Thursday, April 30, 2015

Where Did Civil War Freedom Come From?

My history group and I made this poster during class.  It shows which documents we studied contain freedom from above and which have freedom from below.
In our most recent history lesson, we studied whether freedom during the civil war came from above or below, or rather, whether slave freedom was brought upon by the white citizens or the slaves.  To understand, we looked at several documents written during the civil war in which freedom was granted to the people.  By reading the sources, it was obvious whether freedom came from above or below. In class, we created posters (above) where we categorized the documents and decided whether they came from above or below. Freedom came from above more often in some cases, while in others, freedom came from below as the slaves started to take action to achieve what they wanted.

Engraving, “Slaves from the plantation of Confederate President
Jefferson Davis arrive at Chickasaw Bayou, Mississippi,” 1863
The first document was an excerpt from Abraham Lincoln's reply to a letter by Horace Greeley.  It was written in 1862, and Lincoln was not yet focused on freeing slaves.  He was most concerned about saving the Union, and didn't care what he would have to do to achieve this. Although this is freedom from above, Lincoln was not completely set on freeing the slaves. In the second document, an excerpt from The Emancipation Proclamation, issued in January 1863, Lincoln was just focused on suppressing the rebellion, and to do so he freed slaves from border states. The slaves from southern states were not freed, but he changed this as the war progressed. In the Gettysburg address in November 1863, he said that his goal had always been to free all the slaves, although he had never admitted it.  He said that war was God's way of punishing them for having slavery for so long.  The first line of this speech illustrates that he wanted all men to be equal: "Fourscore and seven years ago our fathers brought forth on this continent a new nation, conceived in liberty and dedicated to the proposition that all men are created equal."Each of these examples illustrate freedom from above because Abraham Lincoln and the government were taking actions to free the slaves, and the slaves did nothing to help themselves to freedom.

Freedom from below came at different points in the war. In a letter from Union General Ambrose E Burnside to Secretary of War Edwin M Stanton in March 1863, Burnside reported that fugitive slaves were taking over the southern city he was near and that he didn't know what to do. He asked Stanton to help him with this situation because slaves had never done much before to gain freedom. This is one of the first cases freedom came from below because the slaves were taking actions to try and achieve freedom. Another instance where freedom came from below is shown in the picture on the right. In this picture, there are slaves and white men, one of which is Confederate President Jefferson Davis. The slaves are trying to gain freedom, making this an instance of freedom from below. There are fewer instances of freedom from below because often slaves needed the government to give them freedom; they couldn't do it all by themselves.

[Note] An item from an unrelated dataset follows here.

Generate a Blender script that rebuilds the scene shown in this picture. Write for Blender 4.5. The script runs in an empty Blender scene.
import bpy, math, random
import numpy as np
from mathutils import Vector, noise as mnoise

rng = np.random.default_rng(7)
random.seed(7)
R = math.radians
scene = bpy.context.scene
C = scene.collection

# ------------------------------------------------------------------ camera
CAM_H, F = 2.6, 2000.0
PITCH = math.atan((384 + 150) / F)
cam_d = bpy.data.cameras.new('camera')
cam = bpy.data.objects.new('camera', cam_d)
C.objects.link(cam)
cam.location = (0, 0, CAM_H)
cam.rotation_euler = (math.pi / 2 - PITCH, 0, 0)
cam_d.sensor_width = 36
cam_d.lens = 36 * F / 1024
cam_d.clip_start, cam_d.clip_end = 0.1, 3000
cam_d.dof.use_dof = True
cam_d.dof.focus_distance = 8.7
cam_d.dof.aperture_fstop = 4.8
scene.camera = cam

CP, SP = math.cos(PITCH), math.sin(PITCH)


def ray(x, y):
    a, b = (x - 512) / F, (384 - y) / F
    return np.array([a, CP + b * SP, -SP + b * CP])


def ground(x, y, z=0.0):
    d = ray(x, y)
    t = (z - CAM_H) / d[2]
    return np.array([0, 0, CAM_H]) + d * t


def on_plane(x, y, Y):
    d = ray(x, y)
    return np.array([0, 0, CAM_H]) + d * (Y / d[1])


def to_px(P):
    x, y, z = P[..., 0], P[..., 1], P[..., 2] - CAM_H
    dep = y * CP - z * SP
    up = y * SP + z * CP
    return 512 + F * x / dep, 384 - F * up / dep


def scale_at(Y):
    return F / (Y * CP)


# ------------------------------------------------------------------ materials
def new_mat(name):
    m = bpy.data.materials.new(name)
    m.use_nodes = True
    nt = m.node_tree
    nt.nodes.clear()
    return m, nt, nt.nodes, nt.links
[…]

My opinion on whether freedom came from above or below is that freedom came mostly from above. I believe that the slaves, although they did do it in some cases, couldn't achieve freedom all alone. They mostly needed government officials to pass laws that made them free or took steps to achieve this. Although freedom was more effective when it came from above during the Civil War, in modern day times, both freedom from above and freedom below have been effective. A good example where freedom came from above and below over time is same-sex marriage. A constitutional right that granted this was passed in 2013, so the government had a part this freedom, but citizens had rebelled for over 50 years to help them pass it. Freedoms of all sorts are still being granted today, and these, like the examples from the Civil War, came from both above and below.